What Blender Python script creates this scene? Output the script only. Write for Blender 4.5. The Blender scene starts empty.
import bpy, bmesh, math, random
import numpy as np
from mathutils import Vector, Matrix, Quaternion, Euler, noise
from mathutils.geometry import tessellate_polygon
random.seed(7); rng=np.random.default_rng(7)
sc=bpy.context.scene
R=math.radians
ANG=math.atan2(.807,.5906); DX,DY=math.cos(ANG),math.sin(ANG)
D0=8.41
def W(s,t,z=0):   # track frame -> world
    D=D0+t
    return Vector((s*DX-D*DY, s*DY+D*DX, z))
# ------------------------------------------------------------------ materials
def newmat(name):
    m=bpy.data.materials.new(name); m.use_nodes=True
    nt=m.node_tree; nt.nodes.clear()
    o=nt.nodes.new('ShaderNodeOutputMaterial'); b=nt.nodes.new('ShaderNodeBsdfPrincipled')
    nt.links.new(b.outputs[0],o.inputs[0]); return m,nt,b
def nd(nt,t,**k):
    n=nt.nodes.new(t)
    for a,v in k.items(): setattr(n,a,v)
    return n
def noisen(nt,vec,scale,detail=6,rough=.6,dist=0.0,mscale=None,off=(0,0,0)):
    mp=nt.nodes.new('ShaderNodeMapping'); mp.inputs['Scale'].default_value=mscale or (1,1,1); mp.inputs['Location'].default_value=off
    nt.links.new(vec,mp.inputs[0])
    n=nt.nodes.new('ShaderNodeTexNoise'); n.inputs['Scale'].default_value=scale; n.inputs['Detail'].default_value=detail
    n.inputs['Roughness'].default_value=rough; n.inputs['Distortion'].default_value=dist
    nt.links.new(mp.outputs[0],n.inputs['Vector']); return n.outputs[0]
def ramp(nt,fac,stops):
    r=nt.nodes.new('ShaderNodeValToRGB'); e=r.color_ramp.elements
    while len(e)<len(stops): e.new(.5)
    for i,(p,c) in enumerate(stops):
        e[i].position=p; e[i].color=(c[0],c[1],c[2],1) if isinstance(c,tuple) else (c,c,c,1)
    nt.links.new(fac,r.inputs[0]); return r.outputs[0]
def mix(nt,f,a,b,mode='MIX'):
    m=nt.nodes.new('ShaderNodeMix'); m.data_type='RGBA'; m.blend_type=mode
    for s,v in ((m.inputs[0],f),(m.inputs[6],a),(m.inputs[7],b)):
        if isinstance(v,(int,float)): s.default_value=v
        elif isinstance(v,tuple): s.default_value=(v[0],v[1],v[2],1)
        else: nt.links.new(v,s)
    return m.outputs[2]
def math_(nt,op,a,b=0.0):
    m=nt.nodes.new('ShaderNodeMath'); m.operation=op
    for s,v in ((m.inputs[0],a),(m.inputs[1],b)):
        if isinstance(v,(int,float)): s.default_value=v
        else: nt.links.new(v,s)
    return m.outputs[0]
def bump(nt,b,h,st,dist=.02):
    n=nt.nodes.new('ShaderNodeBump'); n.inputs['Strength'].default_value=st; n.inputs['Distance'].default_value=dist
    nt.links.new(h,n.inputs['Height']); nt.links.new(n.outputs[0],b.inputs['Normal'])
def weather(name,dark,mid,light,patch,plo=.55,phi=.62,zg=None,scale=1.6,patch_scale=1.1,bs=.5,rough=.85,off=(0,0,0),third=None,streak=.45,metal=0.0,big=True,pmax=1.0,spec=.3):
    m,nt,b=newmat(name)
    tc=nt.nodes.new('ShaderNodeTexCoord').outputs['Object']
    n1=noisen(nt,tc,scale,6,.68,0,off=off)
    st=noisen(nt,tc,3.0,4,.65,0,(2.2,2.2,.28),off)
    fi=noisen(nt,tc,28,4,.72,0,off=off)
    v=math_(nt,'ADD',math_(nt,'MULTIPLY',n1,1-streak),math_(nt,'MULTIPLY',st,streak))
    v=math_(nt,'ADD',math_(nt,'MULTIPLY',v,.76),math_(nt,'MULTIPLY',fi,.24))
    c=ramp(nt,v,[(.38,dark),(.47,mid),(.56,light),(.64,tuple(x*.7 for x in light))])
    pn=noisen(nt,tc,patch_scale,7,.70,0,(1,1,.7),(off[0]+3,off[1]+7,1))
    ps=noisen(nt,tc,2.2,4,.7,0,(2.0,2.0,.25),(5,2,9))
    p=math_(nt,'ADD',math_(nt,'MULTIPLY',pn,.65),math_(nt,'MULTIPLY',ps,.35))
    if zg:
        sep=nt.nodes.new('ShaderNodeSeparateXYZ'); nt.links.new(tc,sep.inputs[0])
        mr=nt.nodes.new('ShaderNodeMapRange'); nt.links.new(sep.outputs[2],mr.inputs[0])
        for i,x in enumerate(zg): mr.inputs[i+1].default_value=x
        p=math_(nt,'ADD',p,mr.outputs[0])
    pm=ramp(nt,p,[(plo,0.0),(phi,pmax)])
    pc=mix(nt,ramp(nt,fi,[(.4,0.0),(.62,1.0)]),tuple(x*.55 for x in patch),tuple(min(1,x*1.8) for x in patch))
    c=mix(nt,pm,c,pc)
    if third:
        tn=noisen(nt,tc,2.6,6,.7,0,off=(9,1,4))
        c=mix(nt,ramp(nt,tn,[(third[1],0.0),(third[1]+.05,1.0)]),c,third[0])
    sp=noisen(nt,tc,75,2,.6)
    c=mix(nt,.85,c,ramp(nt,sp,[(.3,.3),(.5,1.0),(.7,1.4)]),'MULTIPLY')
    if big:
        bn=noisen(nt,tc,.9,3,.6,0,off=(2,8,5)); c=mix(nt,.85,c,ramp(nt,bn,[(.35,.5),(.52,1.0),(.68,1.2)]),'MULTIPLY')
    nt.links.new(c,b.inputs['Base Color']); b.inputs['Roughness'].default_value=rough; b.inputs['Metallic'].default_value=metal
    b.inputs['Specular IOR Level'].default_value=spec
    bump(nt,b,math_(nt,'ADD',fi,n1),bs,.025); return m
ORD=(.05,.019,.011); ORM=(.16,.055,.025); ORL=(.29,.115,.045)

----

- **GIVEN INSTRUCTION**:
Read through the lines above and collect those that contain the string "scene".

- **FULL ANSWER**:
What Blender Python script creates this scene? Output the script only. Write for Blender 4.5. The Blender scene starts empty.
sc=bpy.context.scene